Sweden's economy grew by only half as much as earlier thought in the second quarter, pointing to further cuts in central bank borrowing costs, although it should still do better this year than the neighbouring euro zone where growth has come to a halt.
Recent figures have shown the Nordic economy is slowing after the crisis in the currency bloc impacted its vital export sector more profoundly than initially thought, somewhat tarnishing Sweden's reputation as a place to shelter from the economic storms. Many analysts had expected the second quarter growth reading to be revised lower, but the new data meant the central bank would likely keep cutting interest rates after a 25 basis point reduction last week to 1.25 percent.
"With this data it is reasonable to expect that markets start fully pricing in two rate cuts this year," said Michael Grahn, economist at Danske Markets. Prior to the release most analysts had expect only a single further cut this year. Gross domestic product rose 0.7 percent in the second quarter from the previous three months and 1.3 percent from a year earlier, the new estimates showed.
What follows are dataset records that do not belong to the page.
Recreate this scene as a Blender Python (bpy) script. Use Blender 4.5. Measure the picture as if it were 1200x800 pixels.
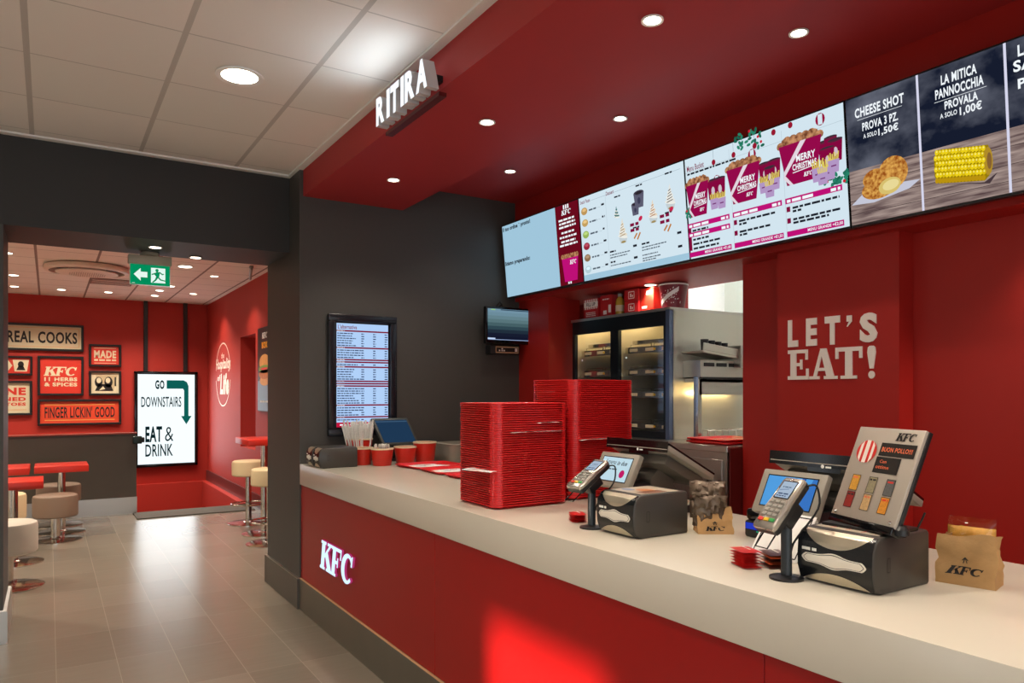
import bpy, bmesh, math, random
from mathutils import Vector, Matrix, noise

for _o in list(bpy.data.objects):
    bpy.data.objects.remove(_o)
SC = bpy.context.scene
COL = SC.collection
R = math.radians

# ------------------------------------------------------------------ camera, world, light, exposure
cam = bpy.data.cameras.new('camera')
co = bpy.data.objects.new('camera', cam)
COL.objects.link(co)
cam.sensor_width = 36.0
cam.lens = 861.0 / 1200.0 * 36.0
cam.shift_y = 0.05
cam.clip_start = 0.05
co.location = (0, 0, 1.53)
co.rotation_euler = (R(90), 0, -math.atan2(543.0, 861.0))
SC.camera = co
SC.view_settings.view_transform = 'Standard'
SC.view_settings.look = 'None'
SC.view_settings.exposure = 0.0
SC.view_settings.gamma = 1.0
SC.view_settings.use_curve_mapping = False
wd = bpy.data.worlds.new('world')
SC.world = wd
wd.use_nodes = True
wd.node_tree.nodes['Background'].inputs[0].default_value = (0.86, 0.93, 1.0, 1)
wd.node_tree.nodes['Background'].inputs[1].default_value = 2.2
sun = bpy.data.lights.new('sun', 'SUN')
so = bpy.data.objects.new('sun', sun)
COL.objects.link(so)
sun.energy = 15.0
sun.color = (1.0, 0.93, 0.82)
sun.angle = R(2.2)
SUN_EL = 15.0
so.rotation_euler = Vector((math.cos(R(SUN_EL)), 0, -math.sin(R(SUN_EL)))).to_track_quat('-Z', 'Y').to_euler()
# lamp powers (W)
P_MAIN, P_SOFFIT, P_DEEP, P_UNDER, P_FAR = 104, 34, 17, 38, 92
WARM = (1.0, 0.89, 0.75)

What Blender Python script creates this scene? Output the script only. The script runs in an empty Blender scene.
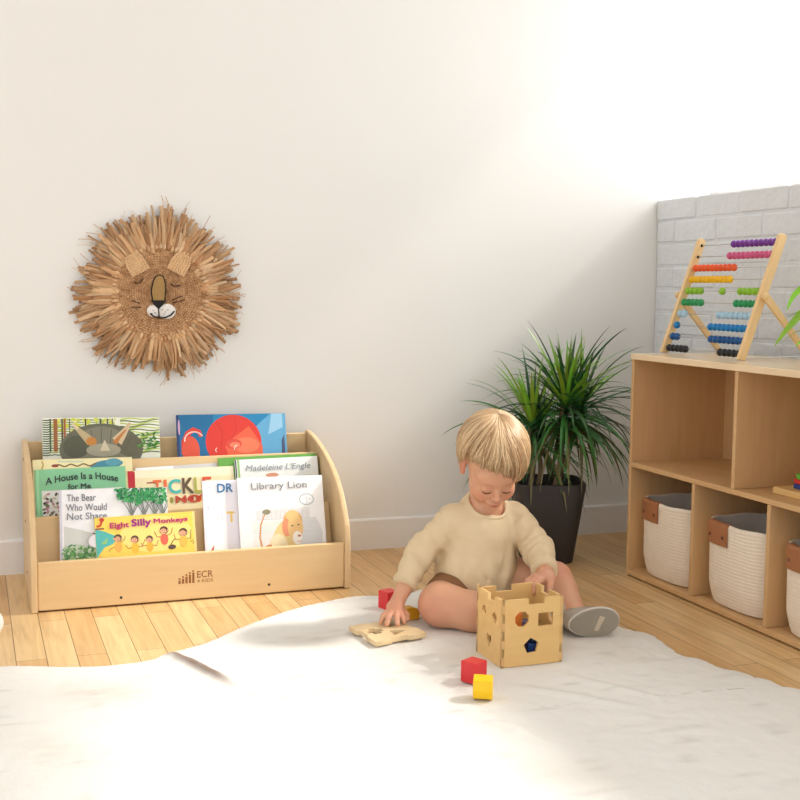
import bpy, bmesh, math, random
import numpy as np
from mathutils import Vector, Matrix, Euler
random.seed(7); RS = np.random.RandomState(11)
S = bpy.context.scene; COL = S.collection; PI = math.pi
R = math.radians

# ------------------------------------------------------------------ camera
cd = bpy.data.cameras.new('camera'); cam = bpy.data.objects.new('camera', cd); COL.objects.link(cam)
cd.sensor_width = 36; cd.lens = 1171.42 / 800 * 36; cd.clip_start = 0.05
yaw, pit, rol = 0.35225, 0.09431, 0.01117
F = Vector((math.sin(yaw)*math.cos(pit), math.cos(yaw)*math.cos(pit), -math.sin(pit)))
R0 = Vector((math.cos(yaw), -math.sin(yaw), 0)); U0 = R0.cross(F)
RR = R0*math.cos(rol) + U0*math.sin(rol); UU = U0*math.cos(rol) - R0*math.sin(rol)
M = Matrix((RR, UU, -F)).transposed().to_4x4(); M.translation = Vector((-2.0722, -3.2764, 0.7761))
cam.matrix_world = M; S.camera = cam

# ------------------------------------------------------------------ light
w = bpy.data.worlds.new('sky'); S.world = w; w.use_nodes = True
wn = w.node_tree; bg = wn.nodes['Background']; bg.inputs[0].default_value = (0.95, 0.97, 1.0, 1)
wtc = wn.nodes.new('ShaderNodeTexCoord'); wsx = wn.nodes.new('ShaderNodeSeparateXYZ'); wmr = wn.nodes.new('ShaderNodeMapRange')
wn.links.new(wtc.outputs['Generated'], wsx.inputs[0]); wn.links.new(wsx.outputs[0], wmr.inputs[0]); wn.links.new(wmr.outputs[0], bg.inputs[1])
wmr.inputs[1].default_value = -.3; wmr.inputs[2].default_value = .9; wmr.inputs[3].default_value = .80; wmr.inputs[4].default_value = 3.2
sd = bpy.data.lights.new('sun', 'SUN'); sun = bpy.data.objects.new('sun', sd); COL.objects.link(sun)
sd.energy = 2.85; sd.color = (1.0, 0.955, 0.89); sd.angle = R(6.0)
sun.rotation_euler = Vector((-1.0, 0.09, -0.86)).to_track_quat('-Z', 'Y').to_euler()
sun.location = (3, -1, 3)
S.view_settings.view_transform = 'Standard'; S.view_settings.look = 'None'
S.view_settings.gamma = 1; S.view_settings.exposure = 0.65; S.view_settings.use_curve_mapping = False

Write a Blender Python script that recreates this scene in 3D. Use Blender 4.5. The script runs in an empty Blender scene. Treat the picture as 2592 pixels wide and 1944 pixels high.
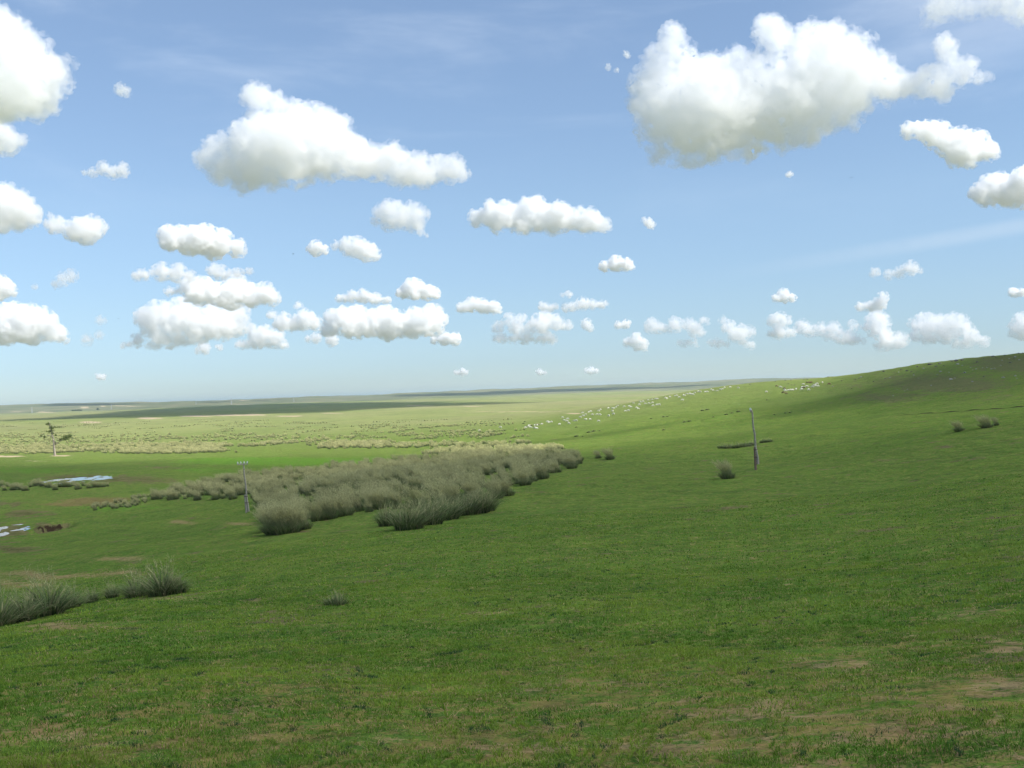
# Steppe valley under fair-weather cumulus: terrain, tussocks, poles, tree, sheep, rocks, clouds, haze.
import bpy, bmesh, math, random
import numpy as np
from mathutils import Vector, Matrix
R = math.radians
sc = bpy.context.scene
COL = sc.collection
EYE = 1.6                    # camera height over the turf at its foot (world z = 0 there)
SUN_EL, SUN_AZ = 47.0, 115.0  # azimuth clockwise from the view direction (+Y)

# ------------------------------------------------------------------ helpers
def tag(o, label=None, cat=None, group=None, kind=None):
    if label: o['label'] = label
    if cat: o['category'] = cat
    if group: o['group'] = group
    if kind: o['kind'] = kind
    return o

def mesh_obj(name, V, F, mat=None, parent=None, loc=(0, 0, 0), smooth=False, attrs=None, tris=False):
    me = bpy.data.meshes.new(name)
    V = np.asarray(V, np.float32); 
    if isinstance(F, np.ndarray):
        n, k = F.shape
        me.vertices.add(len(V)); me.vertices.foreach_set('co', V.ravel())
        me.loops.add(n * k); me.loops.foreach_set('vertex_index', F.astype(np.int32).ravel())
        me.polygons.add(n); me.polygons.foreach_set('loop_start', np.arange(0, n * k, k, dtype=np.int32))
        me.update(calc_edges=True)
    else:
        me.from_pydata(V.tolist(), [], F)
    me.polygons.foreach_set('use_smooth', [smooth] * len(me.polygons))
    for nm, (typ, arr) in (attrs or {}).items():
        a = me.attributes.new(nm, typ, 'POINT')
        a.data.foreach_set('color' if typ == 'FLOAT_COLOR' else 'value', np.asarray(arr, np.float32).ravel())
    if mat: me.materials.append(mat)
    o = bpy.data.objects.new(name, me); COL.objects.link(o)
    o.location = loc
    if parent: o.parent = parent
    return o

def empty(name, loc, rz=0.0):
    o = bpy.data.objects.new(name, None); COL.objects.link(o)
    o.empty_display_size = .2; o.location = loc; o.rotation_euler = (0, 0, rz)
    return o

_rs = np.random.RandomState(7)
PERM = [_rs.permutation(4096) for _ in range(1)][0]
def _h(ix, iy, s):
    return PERM[(PERM[(ix + s * 131) & 4095] + iy) & 4095]
def perlin(x, y, s=0):
    x = np.asarray(x, float); y = np.asarray(y, float)
    ix = np.floor(x).astype(np.int64); iy = np.floor(y).astype(np.int64)
    fx = x - ix; fy = y - iy
    u = fx * fx * fx * (fx * (fx * 6 - 15) + 10); v = fy * fy * fy * (fy * (fy * 6 - 15) + 10)
    def g(dx, dy):
        a = _h(ix + dx, iy + dy, s) * (2 * math.pi / 4096)
        return np.cos(a) * (fx - dx) + np.sin(a) * (fy - dy)
    a = g(0, 0) * (1 - u) + g(1, 0) * u; b = g(0, 1) * (1 - u) + g(1, 1) * u
    return (a * (1 - v) + b * v) * 1.5
def fbm(x, y, s=0, o=4):
    r = 0; a = 1.0; f = 1.0
    for i in range(o):
        r = r + a * perlin(x * f, y * f, s + i * 3); a *= .5; f *= 2.03
    return r
def sstep(a, b, x):
    t = np.clip((np.asarray(x, float) - a) / (b - a), 0, 1); return t * t * (3 - 2 * t)

# ------------------------------------------------------------------ camera
F = 2717.0
ROLL = math.atan(0.035)
PITCH = math.atan((1036 - 0.035 * 1296 - 972) / F)
cam = bpy.data.cameras.new('camera'); camo = bpy.data.objects.new('camera', cam); COL.objects.link(camo)
cam.sensor_width = 36; cam.lens = 36 * F / 2592; cam.clip_end = 300000; cam.clip_start = .1
CM = Matrix.Rotation(R(90) + PITCH, 4, 'X') @ Matrix.Rotation(-ROLL, 4, 'Z')
camo.matrix_world = Matrix.Translation((0, 0, EYE)) @ CM
sc.camera = camo
CM3 = CM.to_3x3(); CN = np.array(CM3)
def ray(px, py):
    return (CM3 @ Vector(((px - 1296) / F, -(py - 972) / F, -1.0))).normalized()
def project(x, y, z):   # world -> picture coordinates of the survey photograph
    p = np.stack([x, y, z - EYE], -1) @ CN
    w = np.maximum(-p[..., 2], 1e-3)
    return 1296 + F * p[..., 0] / w, 972 - F * p[..., 1] / w, -p[..., 2]

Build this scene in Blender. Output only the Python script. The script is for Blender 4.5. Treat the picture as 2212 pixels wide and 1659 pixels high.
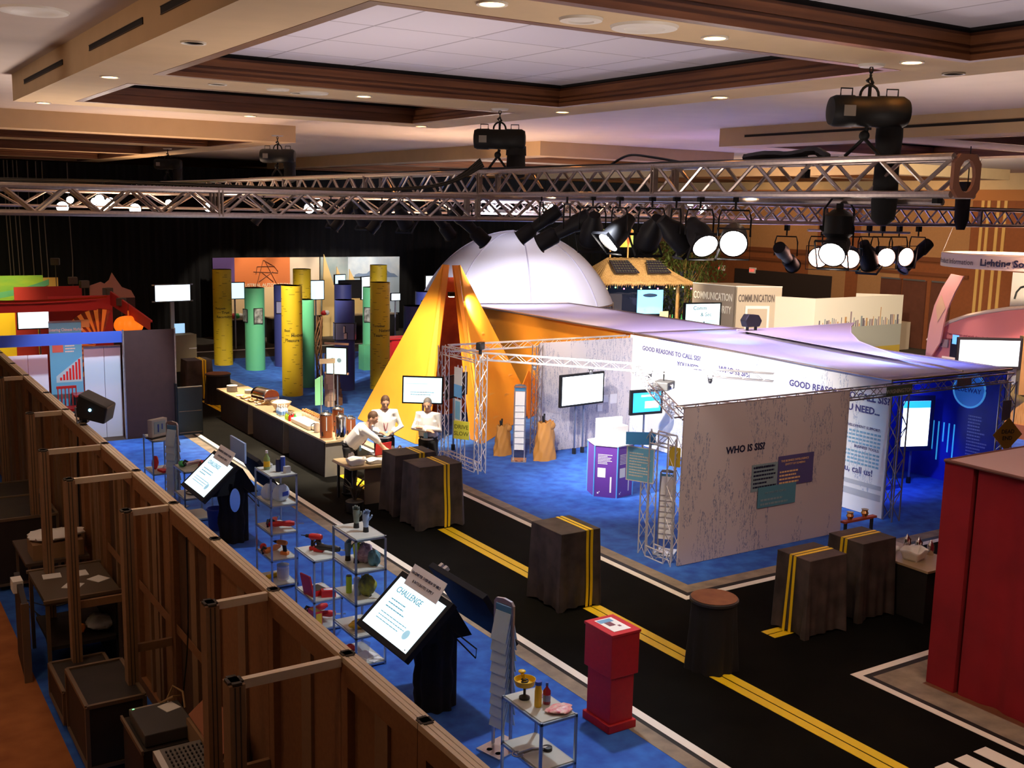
import bpy, bmesh, math, random
from mathutils import Vector, Matrix, Euler, Quaternion
random.seed(7)
S = bpy.context.scene
COL = S.collection
PI = math.pi
for o in list(bpy.data.objects): bpy.data.objects.remove(o)

# ---------------------------------------------------------------- camera
CF = 2337.0; PIT = .1629; ROL = .0220; YAW = math.radians(32.67); CH = 5.35
_f = (math.sin(YAW), math.cos(YAW)); cp, sp = math.cos(PIT), math.sin(PIT)
_R0 = Vector((_f[1], -_f[0], 0)); FW = Vector((_f[0]*cp, _f[1]*cp, -sp)); _U0 = Vector((_f[0]*sp, _f[1]*sp, cp))
cr, sr = math.cos(ROL), math.sin(ROL)
RT = cr*_R0 + sr*_U0; UPV = cr*_U0 - sr*_R0
cd = bpy.data.cameras.new('camera'); cam = bpy.data.objects.new('camera', cd); COL.objects.link(cam)
cd.sensor_width = 36; cd.lens = CF/2212*36; cd.clip_end = 200; cd.clip_start = .05
M = Matrix((RT, UPV, -FW)).transposed().to_4x4(); M.translation = Vector((0, 0, CH)); cam.matrix_world = M
S.camera = cam
def ray(px, py): return FW + ((px-1106)/CF)*RT - ((py-829.5)/CF)*UPV
def at(px, py, z=0.):            # the point of the hall at height z seen at a photo pixel
    d = ray(px, py); t = (z-CH)/d.z; return Vector((d.x*t, d.y*t, z))
def atx(px, py, x): d = ray(px, py); t = x/d.x; return Vector((x, d.y*t, CH+d.z*t))
def aty(px, py, y): d = ray(px, py); t = y/d.y; return Vector((d.x*t, y, CH+d.z*t))

# ---------------------------------------------------------------- view, world, lights
S.view_settings.view_transform = 'Standard'; S.view_settings.look = 'None'
S.view_settings.exposure = 0.45; S.view_settings.gamma = 1.0; S.view_settings.use_curve_mapping = False
W = bpy.data.worlds.new('hall'); S.world = W; W.use_nodes = True
W.node_tree.nodes['Background'].inputs[0].default_value = (1.0, .62, .36, 1); W.node_tree.nodes['Background'].inputs[1].default_value = .026
def light(kind, loc, target, power, col, size=.15, angle=60, blend=.6, name='stage_or_fill_light'):
    l = bpy.data.lights.new(name, kind); l.energy = power; l.color = col
    o = bpy.data.objects.new(name, l); COL.objects.link(o); o.location = loc
    if kind == 'AREA': l.size = size
    else: l.shadow_soft_size = size
    if kind == 'SPOT': l.spot_size = math.radians(angle); l.spot_blend = blend
    if target is not None:
        d = Vector(target)-Vector(loc); o.rotation_euler = d.to_track_quat('-Z', 'Y').to_euler()
    return o
WARM = (1, .78, .5); TUNG = (1, .62, .3); WHITE = (1, .96, .9); COOL = (.82, .88, 1); LAV = (.62, .5, 1); BLUE = (.12, .2, 1)
def spot(loc, tgt, p, col=WARM, ang=50, size=.12, blend=.6): return light('SPOT', loc, tgt, p, col, size, ang, blend)
HOT = (1, .93, .84)
# unseen upward spots added to stand in for light bounced onto the ceiling
for (x, y, p) in ((5, 3.5, 38), (4.6, 9.2, 32), (11.5, 8, 36), (3.5, 16, 42), (6, 22, 50), (13, 22, 70), (24, 14, 110), (27, 26, 70), (8, 34, 60), (-4, 12, 80)):
    spot((x, y, 3.6), (x, y, 7), p*8, (.95, .78, .68) if y < 17 and x < 20 else (1, .66, .42), 165, .4, 1)
# white booth
spot((9.0, 15.6, 5.5), (15.6, 16.5, 1.2), 2600, HOT, 62)
spot((8.2, 13.2, 5.5), (14.5, 18.6, .8), 1800, HOT, 50)
spot((8.0, 16.8, 5.6), (12.2, 16.0, .4), 500, COOL, 40)
spot((10.5, 15.2, 5.4), (12.3, 15.8, .6), 350, COOL, 42)
spot((12.4, 7.6, 5.6), (12.5, 12.0, 1.3), 190, (1, .78, .66), 52)
# lavender wash over the canopy
for x, y in ((16.4, 15), (17.2, 19), (16.5, 24), (19.5, 17)):
    spot((x, y, 5.6), (x+.6, y+.6, 2.4), 330, LAV, 90)
# orange pyramid
spot((8.6, 19.2, 5.5), (11.0, 22.2, 1.4), 3800, (1, .86, .55), 46)
spot((13.2, 17.6, 5.5), (13.3, 21.4, 1.4), 500, (1, .7, .4), 46)
spot((12.6, 21.5, 3.2), (13.6, 23.2, 2.0), 700, (1, .6, .3), 70)
spot((14.2, 20.6, 4.8), (16.0, 23.5, 1.3), 420, (1, .75, .45), 70)
# coloured columns and picture wall
spot((7.8, 25.5, 5.5), (11.4, 31.0, .6), 2200, (1, .86, .66), 42)
spot((10.5, 27.0, 5.5), (14.0, 32.5, .6), 2000, (1, .86, .66), 50)
for x in (13.4, 15.0, 16.6, 18.2, 19.8): spot((x, 38.8, 5.9), (x, 41.2, 1.6), 380, (1, .86, .66), 50, .08, .35)
# buffet and the three men
spot((8.9, 21.5, 5.5), (8.5, 20.9, .9), 3600, (1, .86, .64), 44)
spot((8.4, 16.2, 5.5), (8.7, 18.3, 1.1), 2000, (1, .88, .7), 34)
spot((8.3, 26.0, 5.5), (8.6, 24.2, .9), 3000, (1, .8, .55), 55)
# road
spot((7.9, 11.5, 5.5), (8.6, 12.8, 0), 520, (1, .8, .5), 60)
spot((7.9, 8.0, 5.5), (9.0, 8.5, 0), 150, (1, .72, .45), 80)
spot((7.8, 4.2, 5.6), (8.5, 5.6, 0), 140, (1, .7, .45), 85)
spot((7.8, 17.5, 5.5), (7.6, 18.0, 0), 120, (1, .78, .5), 60)
# blue carpet strip on the left
spot((7.3, 14.5, 5.5), (5.2, 14.2, 0), 380, COOL, 70)
spot((7.3, 9.5, 5.5), (5.2, 9.6, 0), 380, COOL, 70)
spot((7.2, 20.2, 5.5), (4.8, 21.8, 0), 900, COOL, 50)
# dome
spot((14.0, 22.5, 5.5), (19.6, 31.5, 3.4), 3800, (.8, .8, 1), 60)
spot((17.0, 20.0, 5.6), (21.0, 31.5, 3.2), 1500, (1, .86, .75), 55)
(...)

The figures were revised sharply down from a flash estimate in July which showed the economy growing 1.4 percent on the previous three month period and 2.3 percent over the year. "I think we are going to have ... on average a slightly negative growth rate in the next two quarters," said RBS chief analyst Par Magnusson, expecting full year growth of just 0.7 percent. The first quarter GDP figure was also revised down slightly.